Maggie Lowrie Locklear (1869 February 15, 1931)

Maggie Lowrie, the first child of Henry and Rhoda Lowrie, was true to her bloodline: she was vivacious, very intelligent, and possessed, what was regarded as a “phenomenal” work ethic. These were the qualities that exemplified her as Henry and Rhoda’s daughter. 

During the early 1900s, she was inspired to create what Lumbee people today treasure as the “Pinecone Patchwork” quilt. Composed of 30 “pinecone patches,” the quilt displays over 30,000 intricate folds that create the patchwork quilt. Utilizing typical quilting material of the time - she repurposed her husband’s old work pants, shirts, her dress and tattered aprons, and North Carolina homespun fabric to create the patchwork quilt. Maggie also included another North Carolina hallmark with rounded edges on the quilt.

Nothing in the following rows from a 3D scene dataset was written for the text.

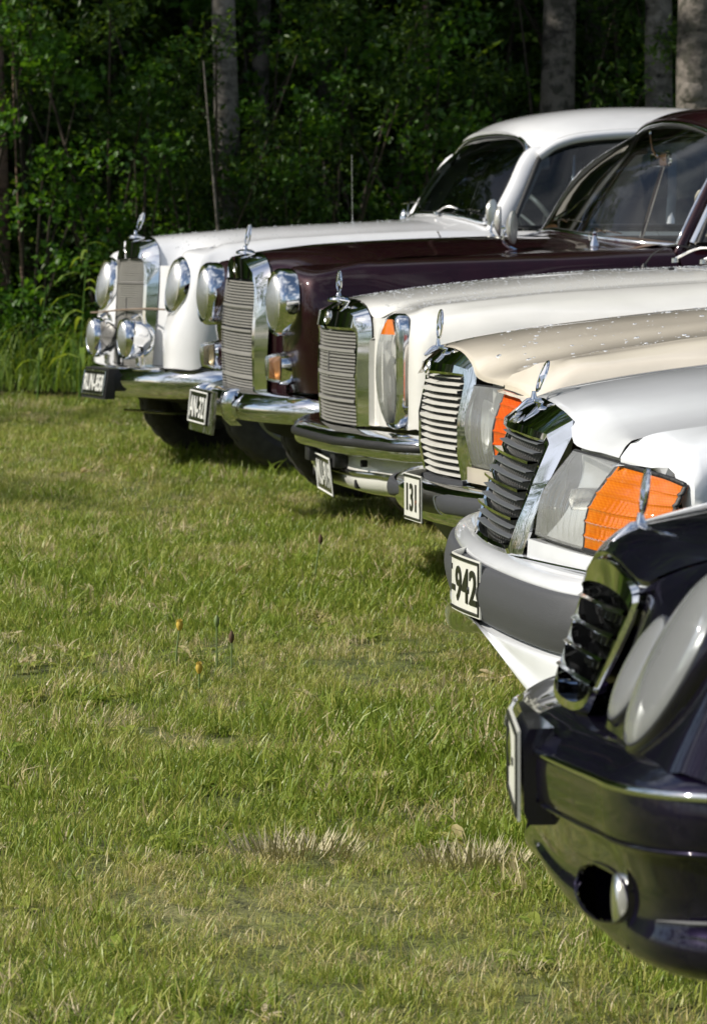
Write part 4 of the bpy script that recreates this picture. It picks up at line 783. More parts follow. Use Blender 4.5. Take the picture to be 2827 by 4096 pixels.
# ---- 2: dark maroon saloon
def car2():
    c = car('parked_car', -.5803, 14.6226, 13.9, -.2, 'dark maroon saloon with chrome-ringed round headlamps and an amber indicator lamp below them')
    B = Body(4.73, fcurve([(0, .34), (1.3, .24), (4.4, .28), (4.73, .42)]), (.80, 3.5), .37,
             [(.40, .835), (.7, .86), (1.2, .875), (3.6, .88), (4.73, .84)],
             [(.40, .80, .85), (.7, .82, .865), (1.3, .835, .885), (3, .84, .90), (4.73, .82, .93)],
             [(.40, .725, .918), (.7, .745, .930), (1.0, .755, .938), (1.5, .765, .958), (3, .77, .97), (4.4, .79, 1.06), (4.73, .79, 1.06)],
             [(.40, .56, .915), (.7, .575, .935), (1.0, .585, .952), (1.4, .595, .968), (1.7, .64, .968), (3, .62, .965), (4.73, .6, .94)])
    F = [[(.32, .27, .45), (.31, .28, .56), (.30, .29, .68), (.31, .30, .80), (.33, .34, .865), (.37, .42, .90)],
         [(.255, .39, .45), (.235, .40, .55), (.225, .41, .66), (.23, .43, .79), (.25, .46, .865), (.31, .50, .905)],
         [(.235, .52, .45), (.212, .52, .55), (.20, .53, .66), (.20, .54, .78), (.215, .56, .875), (.30, .55, .909)],
         [(.24, .63, .45), (.215, .63, .55), (.20, .63, .66), (.20, .63, .78), (.20, .63, .892), (.31, .59, .913)],
         [(.26, .73, .45), (.235, .73, .55), (.215, .73, .66), (.21, .725, .78), (.225, .70, .88), (.33, .61, .914)],
         [(.325, .805, .45), (.295, .805, .55), (.265, .80, .67), (.255, .795, .785), (.28, .76, .876), (.36, .62, .915)]]
    fender(c, B, 'maroon_paint', F, [.44, .54, .64, .75, .86, .97, 1.08, 1.18, 1.36, 1.62])
    hood = [[(.222, 0, .949), (.222, .11, .944), (.222, .21, .920), (.220, .275, .876), (.222, .305, .82), (.224, .312, .72), (.23, .312, .55)],
            [(.32, 0, .962), (.32, .13, .957), (.32, .25, .938), (.325, .33, .912), (.33, .385, .89), (.34, .40, .86), (.36, .40, .80)],
            [(.5, 0, .981), (.5, .17, .975), (.5, .33, .955), (.5, .44, .935), (.5, .50, .924), (.5, .53, .92), (.5, .558, .917)],
            [(.9, 0, 1.0), (.9, .2, .995), (.9, .38, .977), (.9, .48, .962), (.9, .53, .955), (.9, .555, .951), (.9, .578, .946)],
            [(1.3, 0, 1.010), (1.32, .22, 1.005), (1.36, .41, .990), (1.40, .51, .977), (1.42, .55, .972), (1.43, .575, .969), (1.44, .592, .966)]]
    m = MB(); D = m.grid([mirror(r) for r in hood], 5, 3); m.build('hood', 'maroon_paint', c, angle=60)
    m = MB(); C = [[(1.305+.14*(y/.6)**2, y, 1.008-.042*(y/.6)**2) for y in np.linspace(-.62, .62, 7)], [(1.40+.25*(y/.7)**2, y, 1.024-.05*(y/.7)**2) for y in np.linspace(-.72, .72, 7)]]; m.grid(C, 2, 3); m.build('cowl', 'maroon_paint', c)
    sides(c, B, 'maroon_paint', [1.63, 2.6, 3.3, 4.73], ['front_door', 'rear_door', 'rear_quarter']); back_end(c, B, 'maroon_paint', 3.75, .03); underbody(c, 4.73, .64, .42, .82)
    for s in (-1, 1):
        m = MB(); m.grid(np.array([[(.197, s*.30, z), (.222, s*.34, z), (.232, s*.42, z), (.22, s*.50, z)] for z in (.43, .55, .70, .86)]), 3, 4); m.build('front_panel', 'maroon_paint', c, angle=60)
    back = [(.222, 0, .950), (.222, .10, .945), (.221, .19, .918), (.220, .245, .872), (.216, .262, .80), (.206, .265, .66), (.20, .263, .54), (.20, .26, .415)]
    frt = [(.135, 0, .935), (.144, .08, .926), (.158, .16, .895), (.170, .215, .845), (.170, .238, .79), (.158, .242, .65), (.157, .241, .54), (.160, .24, .415)]
    inn = [(.140, 0, .853), (.146, .08, .853), (.156, .155, .851), (.164, .205, .838), (.162, .222, .78), (.152, .225, .65), (.152, .225, .54), (.156, .224, .415)]
    g = shell(c, 'grille', 'chrome', widen([back, frt, inn, [(x+.025, y, z) for x, y, z in inn]], 1.2, .205), closed=False)
    xf = lambda z: .134+.022*((z-.62)/.22)**2
    barset(g, xf, .265, [z for z in np.arange(.425, .848, .01085) if min(abs(z-q) for q in (.483, .57, .659, .748)) > .005], .0060, .006, 'mesh_grey', bow=.016)
    barset(g, lambda z: xf(z)-.005, .265, (.483, .57, .659, .748), .0095, .010, 'mesh_grey', 'grille_crossbar', bow=.016)
    uprights(g, lambda z: xf(z)+.010, np.linspace(-.252, .252, 39), .418, .848, .0040, .006, 'slat_grey', bow=.016, yw=.265); backing(g, lambda z: xf(z)+.03, .275, .40, .86)
    badge(g, .143, .893, .030, 0); ornament(c, .178, .945, .040, .16, 'cap', .03)
    for s in (-1, 1):
        lamp_round(c, 'headlamp', (.152, s*.63, .777), .124, .062, tilt=.03, bulge=.03)
        # indicator under the headlamp: tapering lens in a chrome housing
        h = MB(); rows = []
        for f, (sy, sz) in ((0., (.058, .058)), (.03, (.062, .062)), (.055, (.058, .058)), (.09, (.04, .04)), (.10, (.001, .001))):
            rows.append([(.172+f, s*.585+sy*math.copysign(abs(math.cos(a))**.7, math.cos(a))*(1-.12*(math.sin(a) < 0)), .535+sz*math.copysign(abs(math.sin(a))**.8, math.sin(a))) for a in np.arange(24)*2*math.pi/24])
        h.quads(np.array(rows), cv=True); o = h.build('indicator_lamp', 'chrome', c)
        l = MB(); rows = []
        for f, k in ((-.045, .55), (-.042, .78), (-.02, .90), (.0, .96)):
            rows.append([(.172+f, s*.585+.052*k*math.copysign(abs(math.cos(a))**.6, math.cos(a))*(.86+.14*math.sin(a)), .537+.056*k*math.copysign(abs(math.sin(a))**.6, math.sin(a))) for a in np.arange(24)*2*math.pi/24])
        l.quads(np.array(rows), cv=True); l.f.append(tuple(range(24))); tag(l.build('lens', 'peach_lens' if s < 0 else 'smoked_lens', o, angle=40), 'peach orange lens' if s < 0 else 'smoky brown lens')
        l = MB(); l.lathe([(.03, .012), (.045, .0), (.048, -.004)], (.172, s*.585, .535), (1, 0, 0), 20); l.build('reflector', 'reflector', o)
    plan = [(0, .055), (.2, .066), (.4, .10), (.6, .17), (.74, .255), (.83, .36), (.87, .48), (.875, .62)]
    bumper(c, 'front_bumper', 'chrome', plan, [(-.12, .438), (-.07, .442), (-.02, .432), (.012, .40), (.016, .365), (.0, .34), (-.04, .33), (-.09, .335)], np_=4)
    for s in (-1, 1):      # overriders
        q = MB(); q.grid(np.array([[(.01, s*.255-.035, z), (-.022, s*.255-.02, z), (-.026, s*.255, z), (-.022, s*.255+.02, z), (.02, s*.255+.035, z)] for z in (.445, .43, .39, .34, .31)])+np.array([[[.035], [.012], [.0], [.012], [.04]]])[0].reshape(5, 1, 1)*np.array((1, 0, 0))+np.array((.05, 0, 0)), 3, 3); q.build('overrider', 'chrome', c, angle=60)
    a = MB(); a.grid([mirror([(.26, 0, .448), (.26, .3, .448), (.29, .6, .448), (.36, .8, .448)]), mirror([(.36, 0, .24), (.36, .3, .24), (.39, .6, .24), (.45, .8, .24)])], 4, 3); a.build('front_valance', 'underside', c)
    plate(c, -.006, .366, .33, .128, 'AN-321', .29, .080, 'letter_white', 'plate_black', .007, tilt=.10, back=(.42, .160, .010, 'dull_chrome', (-.050, -.012)))
    for x in (.80, 3.5):
        for s in (-1, 1): wheel(c, x, s*.72, .325, .175)
    ax = MB(); ax.tube([(.80, -.7, .26), (.80, -.3, .20), (.80, .3, .20), (.80, .7, .26)], .035, 8); ax.build('front_axle', 'underside', c)
    cabin(c, 'maroon_paint', [(1.385, 0, 1.026), (1.40, .2, 1.018), (1.46, .45, .998), (1.56, .62, .982), (1.655, .715, .976)], [(1.845, 0, 1.440), (1.848, .2, 1.432), (1.868, .40, 1.405), (1.885, .52, 1.368), (1.89, .585, 1.335)],
          [(1.845, 1.457), (1.93, 1.487), (2.1, 1.510), (2.6, 1.515), (2.95, 1.49), (3.15, 1.45)],
          [(1.90, .62, 1.34), (1.98, .64, 1.385), (2.2, .655, 1.41), (2.6, .655, 1.41), (2.9, .645, 1.385), (3.05, .63, 1.35)],
          [(1.72, .765, .985), (2.4, .775, .985), (3.1, .76, .985)], (3.75, 1.0), 'window_glass', (.5,), pillar=(.022, .016), ws_bulge=.07, vent=(.2, .14), rail_r=.018, trim='chrome')
    for s in (-1, 1): m = MB(); m.tube([(1.70, s*.742, .985), (1.80, s*.70, 1.16), (1.905, s*.632, 1.345)], .013, 8); m.build('pillar_trim', 'chrome', c)
    m = MB(); m.tube([(1.69, .715, .985), (1.78, .68, 1.16), (1.885, .61, 1.34)], .022, 8); m.build('pillar_lining', 'brown_trim', c)
    cabin_floor(c, 1.42, 3.2, .68, .35, cloth='pale_cloth', dash='brown_trim', dz=.975, sx=(1.97, -.36, 1.00)); mirror_inside(c, (1.80, 0, 1.30))
    wiper(c, (1.405, -.02, 1.02), (1.50, .18, 1.06)); wiper(c, (1.43, -.36, 1.0), (1.53, -.22, 1.02))
    wing_mirror(c, (1.10, -.52, .955), (1.075, -.53, 1.045), (.035, .062), axis=(1, -.5, 0)); wing_mirror(c, (1.38, .60, .97), (1.36, .64, 1.06), (.035, .06))
    j = MB(); j.lathe([(.022, 0), (.016, .02), (.008, .04), (.012, .05), (.001, .058)], (1.40, -.5, .972), (0, 0, 1), 12); j.build('washer_jet', 'chrome', c)
    return c

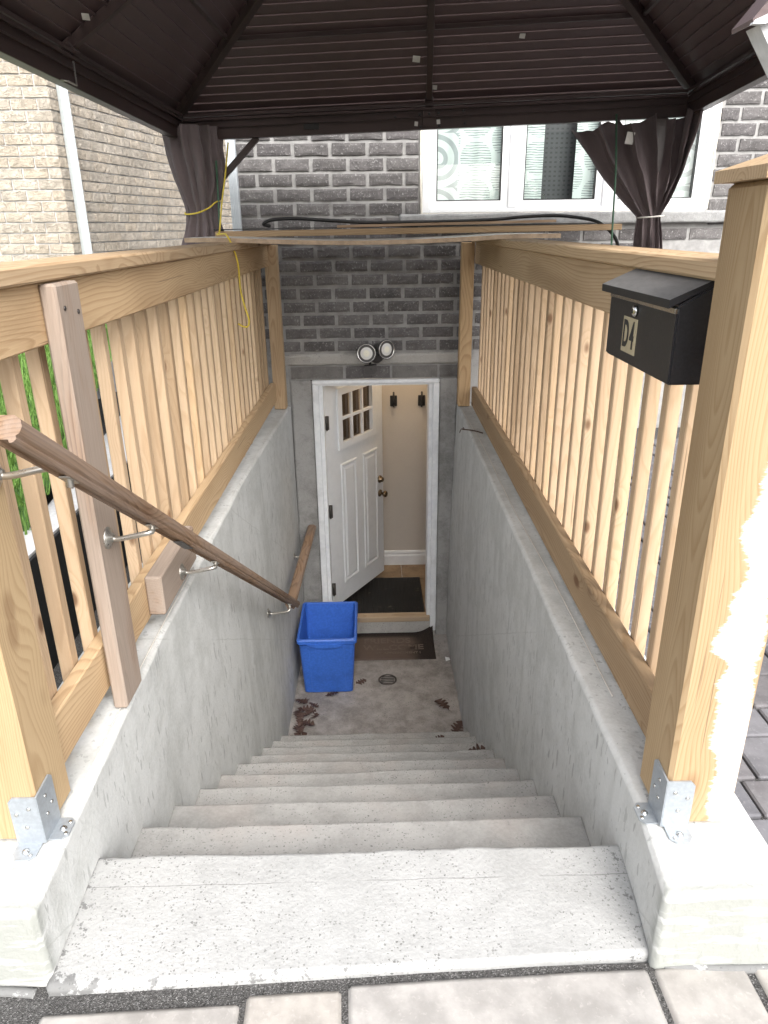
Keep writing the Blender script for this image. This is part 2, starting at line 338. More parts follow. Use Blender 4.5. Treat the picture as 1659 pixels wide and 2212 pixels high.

The precision of her hand is hailed by the National Quilt Museum as one of the finest ever seen. During her life, the quilt quickly gained a reputation for its magnificence and the legacy carried forward to the family that inherited it. Over the years, people consistently asked to view the quilt and marveled at the sewing and composition. The same for today.

During her life, Maggie knew that she had created something very beautiful, but she may have never dreamed of the significance it would have for her Lumbee people. Her legacy, stitched in a remarkable quilt, continues to inspire for over a century and well into the future.

Maggie Lowrie, we honor your memory and the beautiful heirloom you left to your people.